According to the Web site www.tourdetechterrace.com, the tour was founded in the summer of 2004 by Tech students Omar Abotteen and Aaron Blom as a way for students to ride bikes, socialize at nearby houses and mingle. The tour eventually expanded into a bi-annual event. Blom, now a Tech graduate and Dallas resident, said he came back to Lubbock to support the tour this semester and was pleased with the progression of the event.
"The tour's changed a lot over the years, (but) the essence is still there," he said. "The first tour we did we had about 30 people ride. It was a real small, close group of friends; it doubled every time since then, keeping steady at 300 since then."
One of the major progressions of the event, which has grown with the increasing number of riders, is the accumulation of a canned-food drive now associated with the tour. Blom said the donation of canned foods to charitable organizations was an intuitive procession.
"We figured if we were going to be getting a large group of people together, like we do to have fun, it's not very hard to ask people to bring canned goods," he said. "It turns the tour into a charity event."
Jake Schwierking, a physics graduate student from Austin, has been with the Tour since its inception, and said his favorite thing about the event is people who are new to the experience.
"Virgin riders - it's what it's all about," he said. "Everyone that's been in it tries their best to get here, but the best is when someone just gets the story and says, 'that sounds pretty fun,' and seeing the look on their face."
The tour, which features a stop every mile during the 10-mile route for participants to consume alcohol, also has changed its policy on alcohol supply and distribution.
According to the tour's Web site, a $10 fee originally was collected to pay for the beer provided at the stops, but there was no charge for riding the tour or bringing one's own beverages. Recently, the tour has done away with sponsoring houses for beer, as participants now bring their own beverages.
Eric Mathis, an applied linguistics graduate student from Seminole who participated in his second tour, said the tour gives bicycle riders a chance to feel embraced and accredited.
"Normally, we only get a small portion of the road because motorists push us out of the small lane we're allotted," he said. "People get a chance to have a scenario where the majority of people on the road are cyclists."

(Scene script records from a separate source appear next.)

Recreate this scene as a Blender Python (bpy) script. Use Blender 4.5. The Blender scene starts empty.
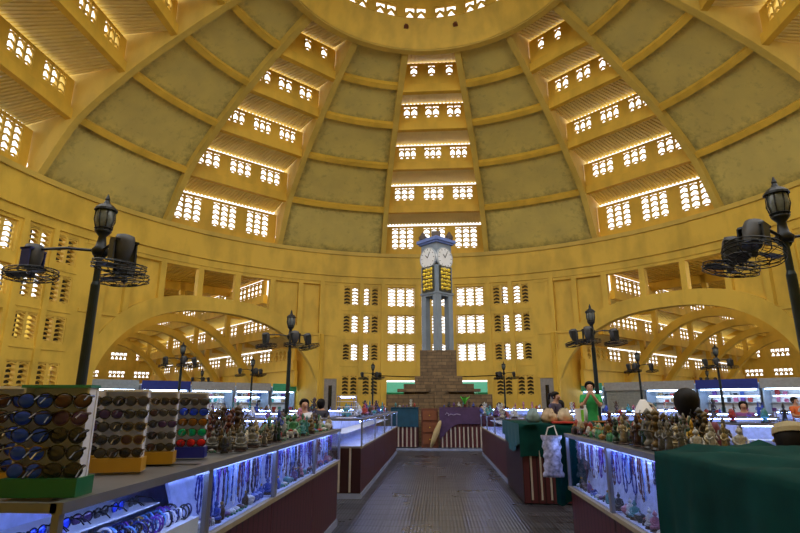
import bpy, math, random
from math import sin, cos, tan, pi, radians, atan2, sqrt
from mathutils import Vector, Matrix
rnd = random.Random(7)
S = bpy.context.scene
col = S.collection
CY, R = 22.5, 23.2            # centre of the dome and radius of its drum wall
EYE = 1.65

# ------------------------------------------------------------------ materials
def new_mat(name):
    m = bpy.data.materials.new(name); m.use_nodes = True
    nt = m.node_tree; nt.nodes.clear()
    out = nt.nodes.new('ShaderNodeOutputMaterial')
    return m, nt, out
def N(nt, t, **k):
    n = nt.nodes.new(t)
    for a, b in k.items(): setattr(n, a, b)
    return n
MC = {}
def mat(name, c, rough=.6, metal=0., var=.12, scale=6., emit=None, es=0., bump=0., coat=0., spec=.5):
    if name in MC: return MC[name]
    m, nt, out = new_mat(name)
    b = N(nt, 'ShaderNodeBsdfPrincipled'); nt.links.new(b.outputs[0], out.inputs[0])
    b.inputs['Roughness'].default_value = rough; b.inputs['Metallic'].default_value = metal
    b.inputs['Specular IOR Level'].default_value = spec
    if coat: b.inputs['Coat Weight'].default_value = coat
    tc = N(nt, 'ShaderNodeTexCoord'); no = N(nt, 'ShaderNodeTexNoise')
    no.inputs['Scale'].default_value = scale; no.inputs['Detail'].default_value = 4
    nt.links.new(tc.outputs['Object'], no.inputs['Vector'])
    r = N(nt, 'ShaderNodeValToRGB')
    r.color_ramp.elements[0].position = .3; r.color_ramp.elements[1].position = .7
    r.color_ramp.elements[0].color = (*[x*(1-var) for x in c], 1)
    r.color_ramp.elements[1].color = (*[min(1, x*(1+var)) for x in c], 1)
    nt.links.new(no.outputs[0], r.inputs[0]); nt.links.new(r.outputs[0], b.inputs['Base Color'])
    if emit:
        b.inputs['Emission Color'].default_value = (*emit, 1); b.inputs['Emission Strength'].default_value = es
    if bump:
        bu = N(nt, 'ShaderNodeBump'); bu.inputs['Strength'].default_value = bump
        nt.links.new(no.outputs[0], bu.inputs['Height']); nt.links.new(bu.outputs[0], b.inputs['Normal'])
    MC[name] = m
    return m

YEL = (.80, .545, .075)
def yellow(name, c=YEL, dirt=.28, world=True):
    m, nt, out = new_mat(name)
    b = N(nt, 'ShaderNodeBsdfPrincipled'); nt.links.new(b.outputs[0], out.inputs[0])
    b.inputs['Roughness'].default_value = .62
    g = N(nt, 'ShaderNodeNewGeometry')
    n1 = N(nt, 'ShaderNodeTexNoise'); n1.inputs['Scale'].default_value = .35; n1.inputs['Detail'].default_value = 6
    nt.links.new(g.outputs['Position'], n1.inputs['Vector'])
    mp = N(nt, 'ShaderNodeMapping'); mp.inputs['Scale'].default_value = (1.2, 1.2, .5)
    nt.links.new(g.outputs['Position'], mp.inputs[0])
    n2 = N(nt, 'ShaderNodeTexNoise'); n2.inputs['Scale'].default_value = .9; n2.inputs['Detail'].default_value = 5
    nt.links.new(mp.outputs[0], n2.inputs['Vector'])
    mu = N(nt, 'ShaderNodeMath', operation='MULTIPLY'); nt.links.new(n1.outputs[0], mu.inputs[0]); nt.links.new(n2.outputs[0], mu.inputs[1])
    r = N(nt, 'ShaderNodeValToRGB'); r.color_ramp.elements[0].position = .12; r.color_ramp.elements[1].position = .3
    r.color_ramp.elements[0].color = (*[x*(1-dirt) for x in c], 1); r.color_ramp.elements[1].color = (*c, 1)
    nt.links.new(mu.outputs[0], r.inputs[0]); nt.links.new(r.outputs[0], b.inputs['Base Color'])
    return m
M_Y = yellow('yellow_paint')
M_YD = yellow('yellow_beam_paint', (.80, .52, .06), .25)
M_YS = yellow('yellow_screen_paint', (.76, .52, .085), .15)
M_SOF = yellow('light_lifted_soffit', (.88, .76, .34), .12)  # wall yellow made paler, standing in for daylight bounced up onto the soffits
M_RIB = yellow('yellow_rib_paint', (.68, .49, .095), .2)

def panel_mat():
    m, nt, out = new_mat('weathered_dome_panel')
    b = N(nt, 'ShaderNodeBsdfPrincipled'); nt.links.new(b.outputs[0], out.inputs[0])
    b.inputs['Roughness'].default_value = .8
    uv = N(nt, 'ShaderNodeUVMap'); sp = N(nt, 'ShaderNodeSeparateXYZ'); nt.links.new(uv.outputs[0], sp.inputs[0])
    def edge(sock, k):
        a = N(nt, 'ShaderNodeMath', operation='SUBTRACT'); a.inputs[1].default_value = .5; nt.links.new(sock, a.inputs[0])
        c = N(nt, 'ShaderNodeMath', operation='ABSOLUTE'); nt.links.new(a.outputs[0], c.inputs[0])
        p = N(nt, 'ShaderNodeMath', operation='MULTIPLY'); nt.links.new(c.outputs[0], p.inputs[0]); p.inputs[1].default_value = 2
        q = N(nt, 'ShaderNodeMath', operation='POWER'); nt.links.new(p.outputs[0], q.inputs[0]); q.inputs[1].default_value = k
        return q.outputs[0]
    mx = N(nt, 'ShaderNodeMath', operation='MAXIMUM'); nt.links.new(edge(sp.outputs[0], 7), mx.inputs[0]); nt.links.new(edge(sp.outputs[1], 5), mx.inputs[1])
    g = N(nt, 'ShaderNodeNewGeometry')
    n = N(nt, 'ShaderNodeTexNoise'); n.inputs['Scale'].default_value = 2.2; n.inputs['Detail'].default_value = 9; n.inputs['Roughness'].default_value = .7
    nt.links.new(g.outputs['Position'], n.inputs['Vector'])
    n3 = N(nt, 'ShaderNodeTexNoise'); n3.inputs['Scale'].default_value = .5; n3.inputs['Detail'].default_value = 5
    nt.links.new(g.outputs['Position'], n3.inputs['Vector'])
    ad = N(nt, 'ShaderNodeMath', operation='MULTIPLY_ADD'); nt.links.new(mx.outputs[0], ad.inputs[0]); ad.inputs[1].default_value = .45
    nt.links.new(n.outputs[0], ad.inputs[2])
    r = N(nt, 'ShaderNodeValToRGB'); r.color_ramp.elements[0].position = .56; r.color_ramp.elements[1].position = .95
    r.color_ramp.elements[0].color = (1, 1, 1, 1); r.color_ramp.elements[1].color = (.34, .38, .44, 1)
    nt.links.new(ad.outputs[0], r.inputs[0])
    r2 = N(nt, 'ShaderNodeValToRGB'); r2.color_ramp.elements[0].position = .35; r2.color_ramp.elements[1].position = .65
    r2.color_ramp.elements[0].color = (.57, .47, .14, 1); r2.color_ramp.elements[1].color = (.68, .56, .155, 1)
    nt.links.new(n3.outputs[0], r2.inputs[0])
    x = N(nt, 'ShaderNodeMix', data_type='RGBA', blend_type='MULTIPLY'); x.inputs[0].default_value = 1
    nt.links.new(r2.outputs[0], x.inputs[6]); nt.links.new(r.outputs[0], x.inputs[7]); nt.links.new(x.outputs[2], b.inputs['Base Color'])
    return m
M_PAN = panel_mat()

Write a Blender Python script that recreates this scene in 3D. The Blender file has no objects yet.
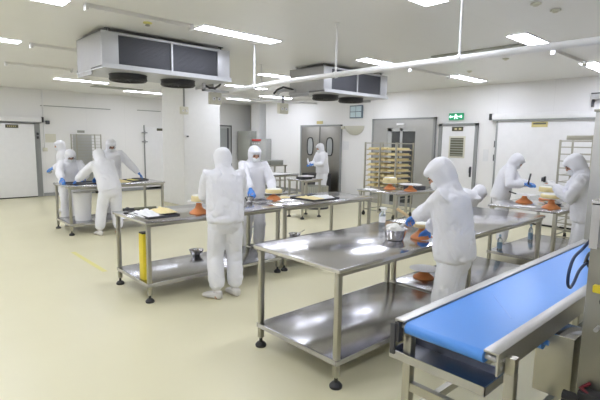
import bpy, bmesh, math, random
from mathutils import Vector, Matrix, noise
R = math.radians
PI = math.pi
V = Vector
scene = bpy.context.scene
col = scene.collection

# ------------------------------------------------------------------ camera, world, exposure
PITCH, YAW, ROLL, HC, FPX = 0.1293, 0.8266, 0.0156, 1.6774, 455.7
F = V((math.cos(PITCH)*math.cos(YAW), math.cos(PITCH)*math.sin(YAW), -math.sin(PITCH)))
RT = V((math.sin(YAW), -math.cos(YAW), 0)); UP = RT.cross(F)
c_, s_ = math.cos(ROLL), math.sin(ROLL)
R2 = RT*c_ + UP*s_; U2 = UP*c_ - RT*s_
cd = bpy.data.cameras.new('camera'); cam = bpy.data.objects.new('camera', cd); col.objects.link(cam)
cd.sensor_width = 36; cd.lens = 36*FPX/600; cd.clip_start = 0.05
M = Matrix((R2, U2, -F)).transposed().to_4x4(); M.translation = V((0, 0, HC)); cam.matrix_world = M
scene.camera = cam
w = bpy.data.worlds.new('world'); scene.world = w; w.use_nodes = True
w.node_tree.nodes['Background'].inputs[0].default_value = (0.9, 0.95, 1, 1)
w.node_tree.nodes['Background'].inputs[1].default_value = 0.3
scene.view_settings.view_transform = 'Standard'; scene.view_settings.look = 'None'
scene.view_settings.exposure = 0.62; scene.view_settings.gamma = 1
scene.view_settings.use_curve_mapping = False
LAMP = 15.0          # radiance of the ceiling light diffusers
ZC = 2.98; XR = 10.12; YL = 14.43; XN = -3.2; YN = -3.2

# ------------------------------------------------------------------ materials
def mat(name, c, rough=.5, metal=0., c2=None, scale=8, stretch=(1,1,1), bump=0., bscale=60, rvar=0., emit=None, coat=0, trans=0, sheen=0):
    m = bpy.data.materials.new(name); m.use_nodes = True; nt = m.node_tree; N = nt.nodes; L = nt.links
    b = N['Principled BSDF']
    b.inputs['Roughness'].default_value = rough; b.inputs['Metallic'].default_value = metal
    b.inputs['Base Color'].default_value = (*c, 1)
    if coat: b.inputs['Coat Weight'].default_value = coat; b.inputs['Coat Roughness'].default_value = .15
    if trans: b.inputs['Transmission Weight'].default_value = trans
    if sheen: b.inputs['Sheen Weight'].default_value = sheen
    if emit: b.inputs['Emission Color'].default_value = (*emit[0], 1); b.inputs['Emission Strength'].default_value = emit[1]
    tc = N.new('ShaderNodeTexCoord'); mp = N.new('ShaderNodeMapping'); mp.inputs['Scale'].default_value = stretch
    L.new(tc.outputs['Object'], mp.inputs['Vector'])
    nz = N.new('ShaderNodeTexNoise'); nz.inputs['Scale'].default_value = scale; nz.inputs['Detail'].default_value = 3
    L.new(mp.outputs[0], nz.inputs['Vector'])
    if c2 is None: c2 = tuple(x*.93 for x in c)
    r = N.new('ShaderNodeMix'); r.data_type = 'RGBA'
    r.inputs[6].default_value = (*c, 1); r.inputs[7].default_value = (*c2, 1)
    L.new(nz.outputs['Fac'], r.inputs[0]); L.new(r.outputs[2], b.inputs['Base Color'])
    if rvar:
        mr = N.new('ShaderNodeMapRange'); mr.inputs['To Min'].default_value = rough-rvar; mr.inputs['To Max'].default_value = rough+rvar
        L.new(nz.outputs['Fac'], mr.inputs['Value']); L.new(mr.outputs[0], b.inputs['Roughness'])
    if bump:
        n2 = N.new('ShaderNodeTexNoise'); n2.inputs['Scale'].default_value = bscale
        L.new(mp.outputs[0], n2.inputs['Vector'])
        bp = N.new('ShaderNodeBump'); bp.inputs['Strength'].default_value = bump; bp.inputs['Distance'].default_value = .01
        L.new(n2.outputs['Fac'], bp.inputs['Height']); L.new(bp.outputs[0], b.inputs['Normal'])
    return m

def seam_mat(name, c, rough, pitch, axis, depth=.25, spec=.5, dark=.9):
    """painted wall or ceiling sheets: thin panel joints every `pitch` metres along `axis`"""
    m = mat(name, c, rough, c2=tuple(x*.97 for x in c), scale=.6, rvar=.05); nt = m.node_tree; N = nt.nodes; L = nt.links
    b = N['Principled BSDF']; tc = N.new('ShaderNodeTexCoord'); sp = N.new('ShaderNodeSeparateXYZ'); L.new(tc.outputs['Object'], sp.inputs[0])
    d = N.new('ShaderNodeMath'); d.operation = 'DIVIDE'; d.inputs[1].default_value = pitch; L.new(sp.outputs[axis], d.inputs[0])
    f = N.new('ShaderNodeMath'); f.operation = 'FRACT'; L.new(d.outputs[0], f.inputs[0])
    g = N.new('ShaderNodeMath'); g.operation = 'LESS_THAN'; g.inputs[1].default_value = .006/pitch; L.new(f.outputs[0], g.inputs[0])
    old = b.inputs['Base Color'].links[0].from_socket
    mx = N.new('ShaderNodeMix'); mx.data_type = 'RGBA'; mx.inputs[7].default_value = (*[x*dark for x in c], 1)
    L.new(g.outputs[0], mx.inputs[0]); L.new(old, mx.inputs[6]); L.new(mx.outputs[2], b.inputs['Base Color'])
    bp = N.new('ShaderNodeBump'); bp.invert = True; bp.inputs['Strength'].default_value = depth; bp.inputs['Distance'].default_value = .004
    L.new(g.outputs[0], bp.inputs['Height']); L.new(bp.outputs[0], b.inputs['Normal'])
    b.inputs['Specular IOR Level'].default_value = spec
    return m

MT = {}
MT['floor'] = mat('cream epoxy floor', (.745, .705, .495), .34, c2=(.70, .66, .455), scale=1.3, rvar=.06, bump=.02, bscale=30)
MT['wallL'] = seam_mat('white coated wall sheets', (.905, .90, .90), .3, 1.15, 0)
MT['wallR'] = seam_mat('white coated wall sheets across', (.905, .90, .90), .3, 1.15, 1)
MT['ceil'] = seam_mat('coated ceiling sheets', (.86, .855, .835), .32, 1.2, 1, dark=.93)
MT['pillar'] = mat('white pillar paint', (.90, .90, .90), .35)
MT['steel'] = mat('brushed stainless steel', (.67, .665, .69), .16, 1., scale=5, stretch=(1, 4, 1), rvar=.03, c2=(.62, .615, .64))
MT['steel2'] = mat('dull stainless steel', (.50, .485, .42), .36, 1., scale=14, rvar=.06)
MT['shelf'] = mat('worn stainless shelf', (.57, .57, .60), .2, 1., scale=3, rvar=.04, c2=(.45, .45, .48))
MT['doorsteel'] = mat('satin steel sheet', (.37, .36, .33), .42, 1., scale=3, c2=(.32, .31, .29))
MT['rubber'] = mat('black rubber', (.02, .02, .02), .5)
MT['black'] = mat('black plastic', (.03, .03, .033), .4)
MT['dark'] = mat('dark grey metal', (.09, .09, .10), .45, .4)
MT['cloth'] = mat('white coverall cloth', (.88, .885, .93), .85, c2=(.83, .835, .89), scale=5, bump=.35, bscale=26, sheen=.2)
MT['mask'] = mat('white mask cloth', (.85, .87, .90), .8, bump=.15, bscale=80)
MT['skin'] = mat('skin', (.62, .36, .25), .55, c2=(.55, .30, .21), scale=20)
MT['eye'] = mat('dark eye', (.02, .015, .012), .2)
MT['hair'] = mat('black hair', (.02, .016, .014), .6)
MT['glove'] = mat('blue nitrile glove', (.08, .27, .72), .4, c2=(.07, .23, .66), bump=.1)
MT['shoe'] = mat('white shoe', (.80, .78, .76), .5)
MT['red'] = mat('red piping', (.20, .02, .03), .6)
MT['belt'] = mat('blue conveyor belt', (.10, .335, .90), .34, c2=(.09, .315, .87), scale=3)
MT['orange'] = mat('orange plastic', (.84, .33, .12), .4, c2=(.78, .29, .10))
MT['white'] = mat('white plastic', (.90, .90, .91), .35)
MT['cream'] = mat('cream plastic', (.75, .73, .62), .45)
MT['paper'] = mat('white paper', (.85, .86, .87), .8, bump=.3, bscale=14)
MT['sponge'] = mat('yellow sponge cake', (.83, .68, .30), .85, c2=(.86, .77, .47), scale=25, bump=.5)
MT['icing'] = mat('white cream', (.87, .86, .80), .5, bump=.5, bscale=30)
MT['tan'] = mat('tan baked crust', (.62, .47, .24), .8, c2=(.70, .60, .36), scale=20)
MT['wood'] = mat('pale wood', (.72, .55, .32), .6, c2=(.6, .43, .22), stretch=(1, 1, 8))
MT['yellow'] = mat('yellow plastic', (.85, .68, .04), .4)
MT['tape'] = mat('faded yellow tape', (.78, .73, .26), .4)
MT['redpaint'] = mat('red paint', (.62, .06, .05), .45)
MT['galv'] = mat('galvanised sheet', (.60, .60, .62), .40, .8, c2=(.54, .54, .56), scale=30)
MT['acside'] = mat('grey unit end sheet', (.50, .50, .52), .5, .1, c2=(.44, .44, .46), scale=20)
MT['traysteel'] = mat('dark tray steel', (.24, .25, .29), .3, .9)  # tray pan steel, darker than its rim
MT['frame_steel'] = mat('pale satin steel', (.50, .50, .49), .4, .9)
MT['rail'] = mat('satin rail steel', (.56, .555, .54), .42, .95, scale=20, c2=(.50, .495, .48))
MT['acwhite'] = mat('pale grey coated sheet', (.58, .59, .61), .35, .25)
MT['coil'] = mat('grey cooling fins', (.105, .11, .125), .5, .5)
MT['cabinet'] = mat('grey green enamel', (.40, .41, .37), .45)
MT['cabinet2'] = mat('grey enamel', (.50, .51, .50), .45)
MT['glass'] = mat('dark window glass', (.07, .075, .075), .08, .0)
MT['glasspale'] = mat('frosted window glass', (.42, .44, .44), .2)
MT['green'] = mat('green sign face', (.03, .28, .13), .4, emit=((.03, .4, .2), .25))
MT['lit'] = mat('lit white sign mark', (.8, .95, .9), .4, emit=((.7, 1, .85), 1.2))
MT['signdark'] = mat('dark olive sign', (.10, .095, .06), .5)
MT['gold'] = mat('pale gold lettering', (.62, .55, .30), .5)
MT['goldsign'] = mat('gold sign plate', (.72, .62, .28), .45)
MT['louver'] = mat('olive louvre glass', (.15, .15, .10), .35)
MT['bluegrey'] = mat('blue grey frame', (.20, .27, .33), .4)
MT['iceblue'] = mat('pale blue panel', (.66, .80, .86), .3)
MT['shade'] = mat('cream lamp bowl', (.72, .71, .62), .4)
MT['cable'] = mat('dark blue cable', (.015, .04, .12), .4)
MT['seam'] = mat('grey sealing strip', (.33, .34, .34), .5)
MT['recess'] = mat('beige recess shade', (.50, .49, .42), .5)  # beige with the alcove's shade put into the colour
MT['clear'] = mat('clear bottle plastic', (.80, .88, .92), .1, trans=.8)
MT['bluelabel'] = mat('blue label', (.35, .52, .72), .5)
MT['lamp'] = mat('lit diffuser', (.9, .95, 1), .5, emit=((.955, .985, 1.11), LAMP))
MT['beigebox'] = mat('beige carton', (.60, .58, .48), .7)
MT['machine'] = mat('olive steel housing', (.36, .35, .30), .4, .9, c2=(.30, .29, .25), scale=3)

# ------------------------------------------------------------------ helpers
def tag(o, label=None, cat=None, group=None, kind=None):
    if label: o['label'] = label
    if cat: o['category'] = cat
    if group: o['group'] = group
    if kind: o['kind'] = kind
    return o
def thing(name, label, cat, loc=(0,0,0), rz=0, group=None):
    o = bpy.data.objects.new(name, None); col.objects.link(o); o.empty_display_size = .1
    o.location = loc; o.rotation_euler = (0, 0, rz)
    return tag(o, label, cat, group)
def copy_tree(o, parent=None, loc=None, rz=None):
    c = o.copy(); col.objects.link(c)
    if parent is not None: c.parent = parent
    for ch in [x for x in list(o.children)]: copy_tree(ch, c)
    if loc is not None: c.location = loc
    if rz is not None: c.rotation_euler.z = rz
    return c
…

Schwierking said the appeal of the tour lays in the ability participants have to engage in conversation with a wide variety of personalities brought together by a common interest.
"It's a great way to meet a lot of like-minded people that are totally different - it spans all the cliques," he said. "Here at the tour, everybody's a rider. I think that's the common thing that brings people together."
Schwierking said there was an official count of 386 people in attendance at the midway point of the ride.
Co-founder Blom said he is encouraged by the progress of the tour, and the future of the event lies within the current riders keeping the tradition alive and well through the absence and passage of riders.
"We've got good people still working on it," he said. A lot of people are graduating and moving on, so we're going to be looking for some more people to fill the shoes and get the thing organized, keep it going."